__What needs to be done__
Reproduce nothing but the lines from the start of the material through the line that includes "fallen('fallen_leaf', 1350, 1308, .07, .6, OAKL, GREENLF, 'small", both ends included, and omit every picture.

--- Begin Dataset section ---

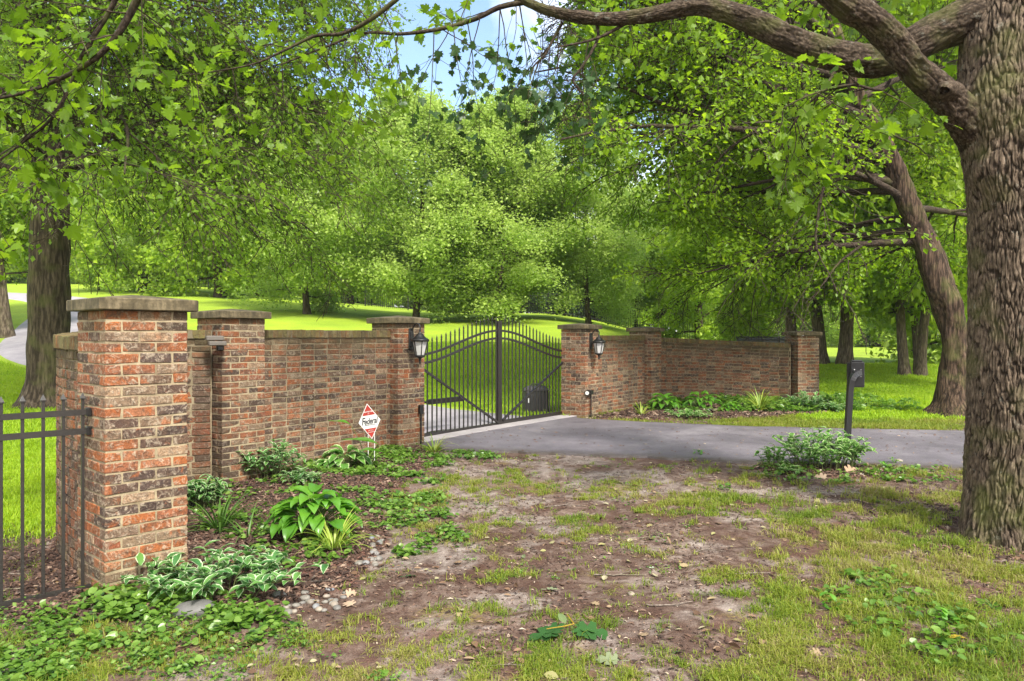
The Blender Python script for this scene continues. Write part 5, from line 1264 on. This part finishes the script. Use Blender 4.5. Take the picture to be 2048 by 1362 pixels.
fallen('fallen_leaf', 1750, 1010, .14, 1.2, OAKL, GREENLF, 'green lobed leaf lying in the grass left of the huge trunk', .6, tilt=.4)
fallen('fallen_leaf', 1760, 1205, .13, .2, OAKL, PALELF, 'pale green lobed leaf in the grass at lower right', .2, tilt=.4)
fallen('fallen_leaf', 810, 1156, .09, .4, OAKL, GREENLF, 'dark green lobed leaf on the reddish mud', .1)
fallen('fallen_leaf', 1350, 1308, .07, .6, OAKL, GREENLF, 'small dark lobed leaf at the bottom edge', .1)

# stones
STONE = rnd_mat('river_stone', [(0, (.11, .105, .10)), (.4, (.18, .165, .14)), (.75, (.25, .205, .16)), (1, (.14, .155, .17))], .6, sc=18)
def stone(px, py, s_, label, group=None, sx=1, sy=.8, sz=.55, seed=0, name='river_pebble', r_=None, rz=0):
    x, y = gpt(px, py); m = MB(); n = 12; k = 9; ph = np.linspace(-pi/2, pi/2, k)
    r1 = rng(seed+900); prof = [(math.cos(p)*.5+1e-4, math.sin(p)*.5) for p in ph]; m.lathe(prof, (0, 0, 0), n, rnd=r1.random() if r_ is None else r_)
    v = m.V[0]; v = v*(1+.22*fbm(v[:, 0]*2.2+seed, v[:, 1]*2.2, v[:, 2]*2.2, 2)[:, None])
    m.V[0] = v*np.array([sx, sy, sz])*s_
    o = m.build(name, STONE, None, smooth=True, loc=(x, y, G(x, y)+s_*sz*.22)); o.rotation_euler = (r1.normal(0, .1), r1.normal(0, .1), rz or r1.random()*6); tag(o, label, 'stone', group); return o
k = 0
for cxp, cyp, sxp, syp, n_ in ((650, 1200, 50, 18, 22), (752, 1100, 12, 26, 18), (735, 1130, 20, 8, 5), (575, 1215, 22, 8, 5)):
    for q in range(n_):
        k += 1; stone(cxp+rs.uniform(-1, 1)*sxp, cyp+rs.uniform(-1, 1)*syp, rs.uniform(.035, .07), 'smooth rounded pebble in the edging beside the planted bed', 'river pebbles edging the bed', seed=k)
stone(390, 1226, .21, 'flat grey rock in front of the nearest variegated plant', sx=1.2, sy=.8, sz=.5, seed=70, name='rock', r_=.0, rz=.2)
stone(558, 1190, .09, 'dark grey stone beside the nearest variegated plant', seed=71, name='rock', r_=.05)
stone(1797, 937, .13, 'rounded pinkish stone right of the shrub island', seed=72, name='rock', r_=.7)
stone(1680, 943, .09, 'small pinkish stone in front of the shrub island', seed=73, name='rock', r_=.75)
stone(1262, 1187, .055, 'small brown stone on the mud', seed=74, name='rock', r_=.75)
stone(190, 1216, .05, 'small grey pebble at the foot of the nearest pillar', seed=75, name='rock', r_=.3)
stone(1640, 1120, .06, 'small stone in the rough grass', seed=76, name='rock', r_=.6)
for q, (a_, b_) in enumerate(((1700, 950), (1722, 962), (1745, 948), (1662, 950), (1716, 972))): stone(a_, b_, .07, 'small flat tan stone in front of the shrub island', 'flat stones by the shrub island', sz=.35, seed=80+q, name='rock', r_=.6)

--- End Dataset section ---

__Full response__
The Blender Python script for this scene continues. Write part 5, from line 1264 on. This part finishes the script. Use Blender 4.5. Take the picture to be 2048 by 1362 pixels.
fallen('fallen_leaf', 1750, 1010, .14, 1.2, OAKL, GREENLF, 'green lobed leaf lying in the grass left of the huge trunk', .6, tilt=.4)
fallen('fallen_leaf', 1760, 1205, .13, .2, OAKL, PALELF, 'pale green lobed leaf in the grass at lower right', .2, tilt=.4)
fallen('fallen_leaf', 810, 1156, .09, .4, OAKL, GREENLF, 'dark green lobed leaf on the reddish mud', .1)
fallen('fallen_leaf', 1350, 1308, .07, .6, OAKL, GREENLF, 'small dark lobed leaf at the bottom edge', .1)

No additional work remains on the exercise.